Here, the school year runs from March to February. The school takes a one-week break to reset and prepare for the new students, but the teachers don't actually get a break. The thing is, we don't actually have to work either. The Korean teachers have it rough; they have to tear down all the decorations and start basically from scratch to make sure the class looks "fresh" for all the new students. Although we can help with some of that, the foreign teachers (for the most part) have absolutely nothing to do.
I could rant for days about how locking us in the school without giving us anything to do is horrendous for employee morale, but let's face it, you don't want to read about that. You want to read about all the exciting things I did today!
When I came into school, it finally occurred to me that I'd be switching classrooms and that I should probably make mine presentable for the new teacher. This meant I needed to take down the "Merry Christmas" window clings my darling principal ordered that I hang up back in December. Yes, I recognize that it's the end of February and I should have taken them down months ago - which I would have done, if they had actually been window clings. Apparently "wall hangings" and "window clings" function very differently. While window clings peel right off into your hand and re-stick to the paper they came on, wall hangings make you want to kill yourself. I spent more than an hour scratching at the letters, peeling chunks of evil plastic off in confetti-sized pieces. Tiffany so kindly came into my room and mocked me as I tore my fingernails apart scraping at each individual letter. I finally gave up and just pulled the shade down. When the new Opal Class teacher tries to let the sun in, she'll be greeted with a cheery "Merry mas" (with two used-to-be-snowflakes-but-are-now-just-blobs).
After I finally gave up on the window, I packed up my belongings (a pack of markers and two choco-pies) and headed to my new classroom. I cleaned the desk and threw away all the old papers the teacher before me had left, sporadically checking my email or playing with blocks. Tiffany wandered in and out of the room, and I chatted with her about absolutely nothing until lunchtime came.
Lunch is always a gamble in Korea. Sometimes you get cold spaghetti and sweet garlic bread, but sometimes you get whatever the chef had left over in the kitchen. Since the kids aren't at school (and we're bored out of our minds), you'd think we'd be allowed to head out for lunch as long as we returned within a reasonable timeframe, but that would interfere with the status of "indentured servant" they're trying so hard to uphold. Tiffany and I got our trays and returned to the classroom to eat.
I realize that I willingly chose to move to Korea and thus have to put up with their cuisine, and I'm usually quite a trooper, but today... today Tiff and I just couldn't take it.
When we got in line for lunch, Tiffany mentioned that we were having eggs today. As we went through the line, she piled her tray with a particular Korean pancake that I knew contained vegetables and seafood, and I couldn't figure out where she was getting the eggs she was so excited about. Today's lunch contained the immense blessing of fresh carrots and cucumbers, but there wasn't much else to whet our appetites.

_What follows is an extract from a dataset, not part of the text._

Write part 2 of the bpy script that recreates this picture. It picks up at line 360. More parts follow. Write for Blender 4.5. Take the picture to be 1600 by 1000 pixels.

We sat down in my classroom, and Tiffany took a bite of her Korean pancake thing. She made a terrible face and stared at me before whispering, "it's not eggs." Confused, I took a bite of mine and told her it was a pancake with crab in it. We laughed about her mistake and she took to picking the pancakes apart on her tray. After I had eaten most of my food, she held up a piece of white meat. "This isn't crab; it's a tentacle." My turn to gag.
We decided eating the fresh veggies was the only safe way to make it through lunch; that is, until Tiffany decided the bumps on the cucumbers made them look like alligators, and she refused to eat any more of them. We started reminiscing about American cafeteria food: square pizzas, "chicken" patties, sometimes-green-ish hot dogs... all remembered so fondly you'd think we were discussing the finest French cuisine. After an hour of picking apart our food and listing every cafeteria food we could remember (oh, no-bake cookies...), we took our trays back to the lunch room and tried to forget about the tentacles.
The rest of the afternoon was spent warning the new girls about the crazy parents and moving desks around. I found a box of chocolates one of my kids gave me, so I supplemented my lunch with expensive candies (always a healthy option). At five-thirty, we were free to go, but we still have two more days this week of desk-warming before the kids arrive.
Lest you think I'm a mean, hateful person who only complains about my job, here's an adorable picture of Dennis:
I'll endure tentacle pancakes any day of the week if it means I get to hang out with this kid.